DIRECTIONS. All the data should come back exactly as it was given.

MATERIAL PROVIDED.
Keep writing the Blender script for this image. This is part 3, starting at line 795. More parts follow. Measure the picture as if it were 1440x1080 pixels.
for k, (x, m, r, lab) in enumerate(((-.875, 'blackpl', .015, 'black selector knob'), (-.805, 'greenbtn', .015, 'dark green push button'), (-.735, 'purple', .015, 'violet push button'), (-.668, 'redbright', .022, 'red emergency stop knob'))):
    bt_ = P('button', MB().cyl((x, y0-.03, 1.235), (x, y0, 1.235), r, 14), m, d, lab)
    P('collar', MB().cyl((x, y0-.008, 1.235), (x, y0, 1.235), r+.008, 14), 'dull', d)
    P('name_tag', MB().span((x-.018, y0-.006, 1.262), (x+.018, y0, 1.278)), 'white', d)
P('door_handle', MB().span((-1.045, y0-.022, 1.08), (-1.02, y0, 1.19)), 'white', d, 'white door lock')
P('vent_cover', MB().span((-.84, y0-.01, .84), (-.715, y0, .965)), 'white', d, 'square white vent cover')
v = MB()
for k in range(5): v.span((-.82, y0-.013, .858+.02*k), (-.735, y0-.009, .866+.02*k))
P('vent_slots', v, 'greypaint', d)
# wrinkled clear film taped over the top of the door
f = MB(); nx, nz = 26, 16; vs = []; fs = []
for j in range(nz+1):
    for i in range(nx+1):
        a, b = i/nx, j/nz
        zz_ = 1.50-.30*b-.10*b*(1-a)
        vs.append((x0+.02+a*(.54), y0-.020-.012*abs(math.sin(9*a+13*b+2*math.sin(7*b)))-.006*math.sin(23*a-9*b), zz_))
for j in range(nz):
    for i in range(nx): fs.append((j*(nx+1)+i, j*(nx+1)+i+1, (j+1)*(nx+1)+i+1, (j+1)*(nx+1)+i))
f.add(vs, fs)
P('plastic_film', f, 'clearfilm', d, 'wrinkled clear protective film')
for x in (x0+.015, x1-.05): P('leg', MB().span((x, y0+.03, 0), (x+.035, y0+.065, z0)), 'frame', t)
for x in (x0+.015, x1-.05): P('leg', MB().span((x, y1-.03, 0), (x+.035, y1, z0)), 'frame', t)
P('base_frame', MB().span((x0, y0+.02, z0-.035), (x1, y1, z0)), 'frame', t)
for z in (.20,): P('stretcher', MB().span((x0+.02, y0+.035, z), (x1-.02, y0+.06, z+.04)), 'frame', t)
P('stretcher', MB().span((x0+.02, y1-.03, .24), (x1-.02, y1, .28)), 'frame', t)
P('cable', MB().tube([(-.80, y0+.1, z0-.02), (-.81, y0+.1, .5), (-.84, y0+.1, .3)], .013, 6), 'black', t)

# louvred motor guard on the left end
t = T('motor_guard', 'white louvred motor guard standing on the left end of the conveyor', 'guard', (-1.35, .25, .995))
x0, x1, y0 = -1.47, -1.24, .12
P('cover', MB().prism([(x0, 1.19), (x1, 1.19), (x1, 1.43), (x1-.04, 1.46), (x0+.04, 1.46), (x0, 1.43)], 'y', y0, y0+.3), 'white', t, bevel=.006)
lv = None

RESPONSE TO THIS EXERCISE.
Keep writing the Blender script for this image. This is part 3, starting at line 795. More parts follow. Measure the picture as if it were 1440x1080 pixels.
for k, (x, m, r, lab) in enumerate(((-.875, 'blackpl', .015, 'black selector knob'), (-.805, 'greenbtn', .015, 'dark green push button'), (-.735, 'purple', .015, 'violet push button'), (-.668, 'redbright', .022, 'red emergency stop knob'))):
    bt_ = P('button', MB().cyl((x, y0-.03, 1.235), (x, y0, 1.235), r, 14), m, d, lab)
    P('collar', MB().cyl((x, y0-.008, 1.235), (x, y0, 1.235), r+.008, 14), 'dull', d)
    P('name_tag', MB().span((x-.018, y0-.006, 1.262), (x+.018, y0, 1.278)), 'white', d)
P('door_handle', MB().span((-1.045, y0-.022, 1.08), (-1.02, y0, 1.19)), 'white', d, 'white door lock')
P('vent_cover', MB().span((-.84, y0-.01, .84), (-.715, y0, .965)), 'white', d, 'square white vent cover')
v = MB()
for k in range(5): v.span((-.82, y0-.013, .858+.02*k), (-.735, y0-.009, .866+.02*k))
P('vent_slots', v, 'greypaint', d)
# wrinkled clear film taped over the top of the door
f = MB(); nx, nz = 26, 16; vs = []; fs = []
for j in range(nz+1):
    for i in range(nx+1):
        a, b = i/nx, j/nz
        zz_ = 1.50-.30*b-.10*b*(1-a)
        vs.append((x0+.02+a*(.54), y0-.020-.012*abs(math.sin(9*a+13*b+2*math.sin(7*b)))-.006*math.sin(23*a-9*b), zz_))
for j in range(nz):
    for i in range(nx): fs.append((j*(nx+1)+i, j*(nx+1)+i+1, (j+1)*(nx+1)+i+1, (j+1)*(nx+1)+i))
f.add(vs, fs)
P('plastic_film', f, 'clearfilm', d, 'wrinkled clear protective film')
for x in (x0+.015, x1-.05): P('leg', MB().span((x, y0+.03, 0), (x+.035, y0+.065, z0)), 'frame', t)
for x in (x0+.015, x1-.05): P('leg', MB().span((x, y1-.03, 0), (x+.035, y1, z0)), 'frame', t)
P('base_frame', MB().span((x0, y0+.02, z0-.035), (x1, y1, z0)), 'frame', t)
for z in (.20,): P('stretcher', MB().span((x0+.02, y0+.035, z), (x1-.02, y0+.06, z+.04)), 'frame', t)
P('stretcher', MB().span((x0+.02, y1-.03, .24), (x1-.02, y1, .28)), 'frame', t)
P('cable', MB().tube([(-.80, y0+.1, z0-.02), (-.81, y0+.1, .5), (-.84, y0+.1, .3)], .013, 6), 'black', t)

# louvred motor guard on the left end
t = T('motor_guard', 'white louvred motor guard standing on the left end of the conveyor', 'guard', (-1.35, .25, .995))
x0, x1, y0 = -1.47, -1.24, .12
P('cover', MB().prism([(x0, 1.19), (x1, 1.19), (x1, 1.43), (x1-.04, 1.46), (x0+.04, 1.46), (x0, 1.43)], 'y', y0, y0+.3), 'white', t, bevel=.006)
lv = None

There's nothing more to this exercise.